Considering the complexities in the region, it is advisable to emphasise on the common needs and expectations of its communities in the context of the states in the zone and indeed the whole country. After all, the world through the process of globalization is increasingly opening up every community for us to understand that we all share a common humanity with a common fate on a crowded planet. It is also increasingly becoming clear that no community can afford to keep itself away from the contemporary challenges that are experienced at the national and global levels. For example, epidemics like HIV/AIDS, effects of climate change and similar other occurrences can hardly be restricted to one community without the risk of spreading elsewhere. In the end, we are all interconnected as human beings either for good or bad. Thus, the needs and expectations of the communities of the zone cannot be divorced from the needs and expectations of other communities in the rest of the country.
Arguably, the dominant need of the zone is on fast tracking its process of development, even if for it to catch up with some other parts of the country.

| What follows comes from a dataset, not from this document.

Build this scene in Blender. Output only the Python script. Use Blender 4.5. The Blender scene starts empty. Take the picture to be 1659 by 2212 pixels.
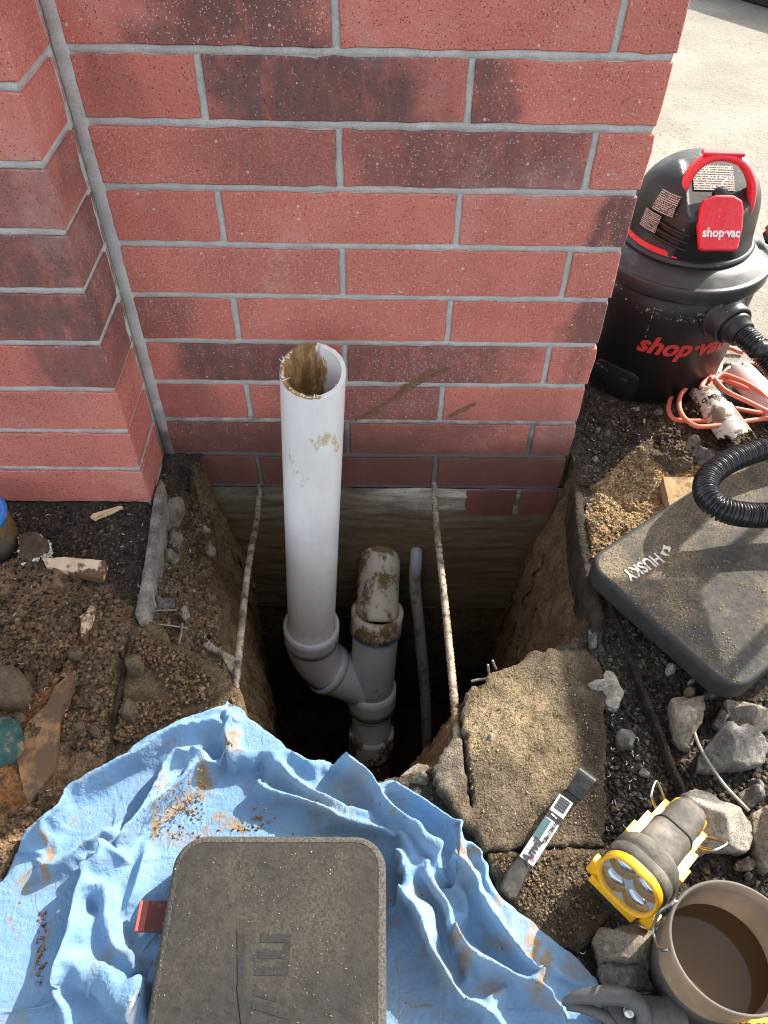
import bpy, math, random
import numpy as np
from mathutils import Vector, Matrix, Quaternion
from math import radians, sin, cos, pi
RNG = np.random.default_rng(7)
S = bpy.context.scene
COL = S.collection

# ------------------------------------------------------------------ camera
CAM = np.array([0.0, -0.93564, 0.91879])
CR = np.array([0.999579, -0.002, 0.0148]); PITCH, ROLL, YAW = 0.8484, 0.0224, 0.0185
_f = np.array([sin(YAW) * cos(PITCH), cos(YAW) * cos(PITCH), -sin(PITCH)])
_r = np.array([cos(YAW), -sin(YAW), 0.0]); _u = np.cross(_r, _f)
CR = _r * cos(ROLL) + _u * sin(ROLL); CU = -_r * sin(ROLL) + _u * cos(ROLL); CF = _f
FOC = 1662.0
cd = bpy.data.cameras.new('camera'); cam = bpy.data.objects.new('camera', cd); COL.objects.link(cam)
cd.sensor_fit = 'VERTICAL'; cd.sensor_height = 36; cd.sensor_width = 27; cd.lens = 36 * FOC / 2212
cd.clip_start = 0.02; cd.clip_end = 300
mw = Matrix.Identity(4)
for i in range(3):
    mw[i][0], mw[i][1], mw[i][2], mw[i][3] = CR[i], CU[i], -CF[i], CAM[i]
cam.matrix_world = mw
S.camera = cam

# ------------------------------------------------------------------ light
SUN_D = Vector((0.755, 0.656, 0)).normalized()
ELEV = radians(35)
TO_SUN = Vector((SUN_D.x * cos(ELEV), SUN_D.y * cos(ELEV), sin(ELEV)))
W = bpy.data.worlds.new('World'); S.world = W; W.use_nodes = True
wn = W.node_tree.nodes; wl = W.node_tree.links
sky = wn.new('ShaderNodeTexSky'); sky.sky_type = 'NISHITA'; sky.sun_disc = False
sky.sun_elevation = ELEV; sky.sun_rotation = math.atan2(SUN_D.x, SUN_D.y)
sky.air_density = 1.0; sky.dust_density = 2.5; sky.ozone_density = 1.0
hs = wn.new('ShaderNodeHueSaturation'); hs.inputs['Saturation'].default_value = .36; wl.new(sky.outputs[0], hs.inputs['Color']); wl.new(hs.outputs[0], wn['Background'].inputs[0]); wn['Background'].inputs[1].default_value = 0.15
sl = bpy.data.lights.new('sun', 'SUN'); sl.energy = 3.7; sl.angle = radians(0.55); sl.color = (1.0, 0.93, 0.82)
so = bpy.data.objects.new('sun', sl); COL.objects.link(so)
so.rotation_euler = (-TO_SUN).to_track_quat('-Z', 'Y').to_euler(); so.location = (3, 3, 3)
S.view_settings.view_transform = 'Standard'; S.view_settings.look = 'None'
S.view_settings.gamma = 1; S.view_settings.use_curve_mapping = False
S.view_settings.exposure = 1.42
S.render.engine = 'CYCLES'
S.cycles.filter_width = 1.1; S.cycles.max_bounces = 8; S.cycles.use_denoising = True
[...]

The people of the zone are desirous of peace, equity and sustainable development which will facilitate the qualitative up liftment and significant improvement in their standard of living. Stated differently, they need and expect an improvement in their human condition through the demolition of all visible and invisible barriers to a tolerable and decent living status.  The current thinking about sustainable development is that it should focus on the competence and capacity of the people to transform their lives and have firm control over their affairs, environment and resources. This type of development should enable the citizens expand their choices and opportunities, allow them to enjoy greater freedom and have full dignity as human beings. These are the minimum requirements expected of any nation to guarantee its citizens for them to be on the path of sustainable development.
Efforts are ongoing at the global and national levels to address the issue of socio economic developments. Therefore, the concern of the media should be on how the North is positively mainstreamed in the ongoing movements towards participatory democracy, improved infrastructural base, strengthened industrial base, achievement of the Millennium Development Goals and a lot more. The communities of the North need to be sure that they are not left disadvantaged as the seeds of development are blossoming in other communities through the first quarter of the twenty first century.

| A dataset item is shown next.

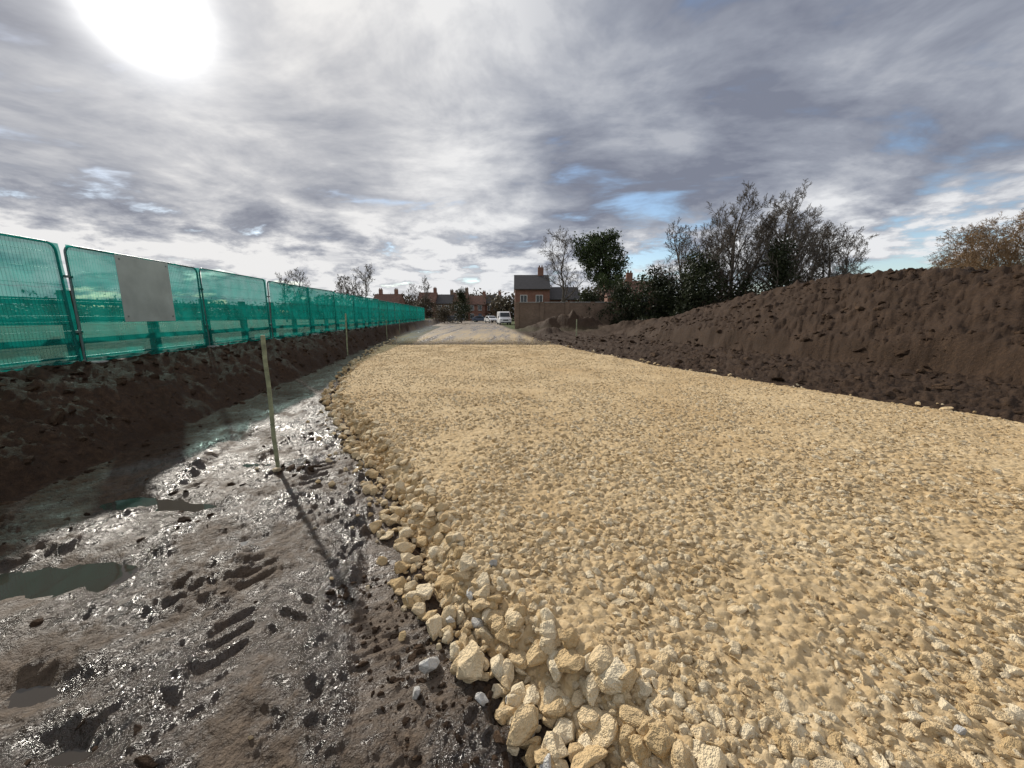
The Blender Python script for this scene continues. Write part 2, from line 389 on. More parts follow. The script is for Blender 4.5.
def scatter(name,P,S,coll,parent):
    me=bpy.data.meshes.new(name); me.vertices.add(len(P)); me.vertices.foreach_set('co',P.astype(np.float32).ravel())
    a=me.attributes.new('scl','FLOAT_VECTOR','POINT'); a.data.foreach_set('vector',S.astype(np.float32).ravel())
    rot=rng.uniform(-1,1,(len(P),3))*np.array([.6,.6,3.14]); b=me.attributes.new('rotv','FLOAT_VECTOR','POINT'); b.data.foreach_set('vector',rot.astype(np.float32).ravel())
    o=bpy.data.objects.new(name,me); link(o,parent)
    ng=bpy.data.node_groups.new(name,'GeometryNodeTree'); ng.interface.new_socket('Geometry',in_out='INPUT',socket_type='NodeSocketGeometry'); ng.interface.new_socket('Geometry',in_out='OUTPUT',socket_type='NodeSocketGeometry')
    N=ng.nodes; L=ng.links; gi=N.new('NodeGroupInput'); go=N.new('NodeGroupOutput'); ip=N.new('GeometryNodeInstanceOnPoints'); ci=N.new('GeometryNodeCollectionInfo')
    ci.inputs[0].default_value=coll; ci.inputs['Separate Children'].default_value=True; ci.inputs['Reset Children'].default_value=True
    ip.inputs['Pick Instance'].default_value=True
    na=N.new('GeometryNodeInputNamedAttribute'); na.data_type='FLOAT_VECTOR'; na.inputs[0].default_value='scl'
    nb=N.new('GeometryNodeInputNamedAttribute'); nb.data_type='FLOAT_VECTOR'; nb.inputs[0].default_value='rotv'
    er=N.new('FunctionNodeEulerToRotation')
    L.new(gi.outputs[0],ip.inputs['Points']); L.new(ci.outputs[0],ip.inputs['Instance']); L.new(na.outputs['Attribute'],ip.inputs['Scale']); L.new(nb.outputs['Attribute'],er.inputs[0]); L.new(er.outputs[0],ip.inputs['Rotation']); L.new(ip.outputs[0],go.inputs[0])
    m=o.modifiers.new('scatter','NODES'); m.node_group=ng
    return o
def wedge(n,r0,r1,amax=65,lin=False):
    a=np.radians(rng.uniform(-amax,amax,n)); r=rng.uniform(r0,r1,n) if lin else np.sqrt(rng.uniform(r0**2,r1**2,n)); return np.sin(a)*r,np.cos(a)*r
def road_pts(n,r0,r1,smin,smax,edge=False,p=2.2):
    x,y=wedge(n,r0,r1,65,True); eL=x-XL(y)+.16*fbm(x,y,1.6,3,130); eR=XR(y)-x+.25*fbm(x,y,1.2,3,133)
    if edge: k=((eL>-.18)&(eL<.34)&(eR>0))|((eR>-.10)&(eR<.15)&(eL>0)&(rng.random(n)<.4))
    else: k=(eL>.05)&(eR>-.05)
    k&=(rng.random(len(x))>ss(18,31,y)); 
    if not edge: k&=(rng.random(len(x))<.70+1.3*fbm(x,y,.9,3,210))
    x=x[k];y=y[k]; r=np.hypot(x,y)
    s=smin+.0004*r+(smax-smin)*rng.random(len(x))**p*(1-(.45*ss(4,12,r) if not edge else 0))
    z=np.maximum(RZ(x,y),H(x,y)) if edge else RZ(x,y)
    z=z+(s*(-.12)+.009 if not edge else s*.20)
    return np.stack([x,y,z],-1),s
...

Nigeria is a signatory to several international instruments, conventions and treaties which are translated into the national agenda. Equally, the country had mainstreamed several global initiatives into the national process and vision. At present, there is a road map which hopes to propel Nigeria’s economy to be among the best twenty economies in the world with a growth rate of 13 to 15 percent yearly up from the present 6 percent. Similarly, the country has developed the National Economic and Empowerment Development Strategy (NEEDS I and II) to guide the national development process in a systematic, strategic and timely framework. At the state level, every State has developed its SEEDS in the context of the NEEDS. Furthermore, some of the Local Governments have also domesticated the SEEDS in to LEEDS. In addition, the country has committed itself to the full implementation of the Millennium Development Goals (MDGs) in line with the global agenda. Similarly, the Federal Government has specifically adopted a Transformation agenda for the systematic and timely attainment of sustainable development in the country. The question then is: where are the communities of the North situated on the radar of all of these agendas and goals? What is their strategic positioning to be able to partake in the flight to diminish underdevelopment and usher in development and prosperity? How do the media in the zone fit in to the matrix? Have the managers and operators of the media, particularly those in the Government dominated radio and television houses been able to define their bearing to successfully navigate the minds and behaviours of their audiences toward the movement to newer realities? Are the media houses themselves sufficiently equipped and mobilised to strategise on how best to buy in to the global and national initiatives for the ultimate benefit of their audiences through the defining of local agendas that are in the context of the global and national agendas?